Cette pièce est une allégorie et dépeint certaines manœuvres politiques de l’heure. Mais est-ce une mise en garde aux élites et classes politiques burkinabè qui se préparent pour l’élection présidentielle de 2020 au Burkina Faso ? A en croire l’ « insoumis » Smockey, c’est bien « le mal de nos élites et elles ont le syndrome de la pintade » selon toute vraisemblance.
« C’est l’occasion pour moi de pouvoir dénoncer cela à travers une pièce musicale. Et je précise que ce n’est pas une comédie musicale. C’est une pièce musicale, en ce sens que c’est un peu comme un concert mis en théâtre et non pas un théâtre mis en musique », raconte-il. Il précise que cette pièce se veut être un « outil pédagogique » pour les adeptes de la démocratie mais sans pour autant confirmer qu’il s’agit d’une mise en garde à qui que ce soit. « Tous les régimes répondent à cette pièce-là.

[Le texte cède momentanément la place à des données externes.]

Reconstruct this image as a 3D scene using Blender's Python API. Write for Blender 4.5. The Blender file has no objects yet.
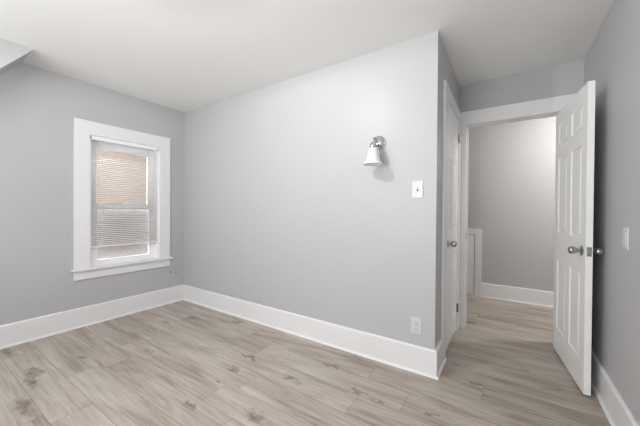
import bpy, bmesh, math, random
from mathutils import Vector, Matrix
SC = bpy.context.scene
COL = SC.collection
R = math.radians

# ------------------------------------------------------------------ camera, world, lights, exposure
CAM_H = 1.1993
cam_d = bpy.data.cameras.new('camera'); cam = bpy.data.objects.new('camera', cam_d); COL.objects.link(cam)
cam_d.sensor_fit = 'HORIZONTAL'; cam_d.sensor_width = 36.0
cam_d.lens = 284.82 / 640 * 36.0
cam_d.clip_start = 0.02
YAW, PIT, ROL = R(33.4487), R(-0.4805), R(0.4159)
fw = Vector((-math.sin(YAW)*math.cos(PIT), math.cos(YAW)*math.cos(PIT), math.sin(PIT)))
rt = Vector((math.cos(YAW), math.sin(YAW), 0)); up = rt.cross(fw)
rt2 = rt*math.cos(ROL) + up*math.sin(ROL); up2 = -rt*math.sin(ROL) + up*math.cos(ROL)
m = Matrix((rt2, up2, -fw)).transposed().to_4x4(); m.translation = Vector((0, 0, CAM_H))
cam.matrix_world = m
SC.camera = cam

SC.view_settings.view_transform = 'Standard'
SC.view_settings.look = 'None'
SC.view_settings.gamma = 1.0
SC.view_settings.use_curve_mapping = False
SC.view_settings.exposure = 0.13

world = bpy.data.worlds.new('sky'); SC.world = world
world.use_nodes = True
bgn = world.node_tree.nodes['Background']
bgn.inputs[0].default_value = (0.93, 0.96, 1.0, 1); bgn.inputs[1].default_value = 0.85

def area_light(name, loc, size, energy, color, direction, spread=math.pi):
    l = bpy.data.lights.new(name, 'AREA'); l.shape = 'RECTANGLE'; l.size, l.size_y = size
    l.energy = energy; l.color = color; l.spread = spread
    o = bpy.data.objects.new(name, l); COL.objects.link(o); o.location = loc
    o.rotation_euler = Vector(direction).to_track_quat('-Z', 'Y').to_euler()
    return o
def point_light(name, loc, energy, radius, color=(1, 1, 1)):
    l = bpy.data.lights.new(name, 'POINT'); l.energy = energy; l.shadow_soft_size = radius; l.color = color
    o = bpy.data.objects.new(name, l); COL.objects.link(o); o.location = loc
    return o
# fill lights added at an unseen rear window; daylight at the left window
area_light('rear_left_fill', (-2.65, -1.62, 1.45), (1.4, 1.5), 24, (1.0, 1.0, 1.0), (0.6, 1, 0.7))
area_light('rear_right_fill', (-0.95, -1.62, 1.45), (1.5, 1.5), 58, (1.0, 1.0, 1.0), (0.1, 1, 1.1))
area_light('left_window_daylight', (-5.3, 1.5, 3.9), (1.6, 1.6), 300, (1.0, 1.0, 1.0), (1.6, 0, -2.4), R(75))
# lamp on the bedroom ceiling (fixture built below) and an unseen lamp added to light the hall
LAMP = (-1.42, 0.78)
point_light('ceiling_lamp_light', (LAMP[0], LAMP[1], 2.440), 40, 0.02, (1.0, 1.0, 0.99))
point_light('hall_fill_light', (1.10, 3.80, 2.36), 50, 0.12, (1.0, 0.965, 0.91))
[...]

Je n’ai pas choisi un régime en particulier. Bien sûr que celui-là va m’inspirer (ndlr régime Roch Kaboré). Ses erreurs comme ses qualités éventuelles vont aussi m’inspirer … Le but, c’est d’arriver à faire un spectacle qui est facile à consommer par le public et qui facilite aussi la compréhension du jeu politique ».
Le grand patron du studio Abazon (cette structure qui renaît de ses cendres après le bombardement destructeur par les membres l’ex-Régiment de Sécurité Présidentielle (RSP) pendant le putsch de septembre 2015) laisse entendre que le projet n’a pas encore assez de partenaires. Smockey a donc avoué être toujours en quête de financement pour constituer son budget. Bien qu’il y ait des promesses, fait-il savoir, aucune date officielle relative à la première représentation n’est encore arrêtée.
« Le syndrome de la pintade » est une pièce qui doit tourner, espère-t-il. Aussi elle marquera la première phase de l’enregistrement du prochain album de Smockey après « Pré’volution », une compilation de trois (3) albums (Prémonition, Révolution et Evolution) sortie en 2015. « C’est un album, cette pièce. Comme je l’ai dit tantôt, c’est une pièce musicale que je vais monter. En réalité, c’est un concert en théâtre. Je veux qu’elle soit à la fois drôle. C’est pourquoi je vais travailler avec deux humoristes. Mais avant tout, c’est de la musique, c’est un concert. Mais là, on va faire l’inverse. D’habitude on enregistre l’album et après on procède aux spectacles et la tournée. Alors que là, je fais la tournée d’abord et j’enregistre l’album après. Si la pièce est prête en 2020, probablement que l’album sortira dans la foulée ».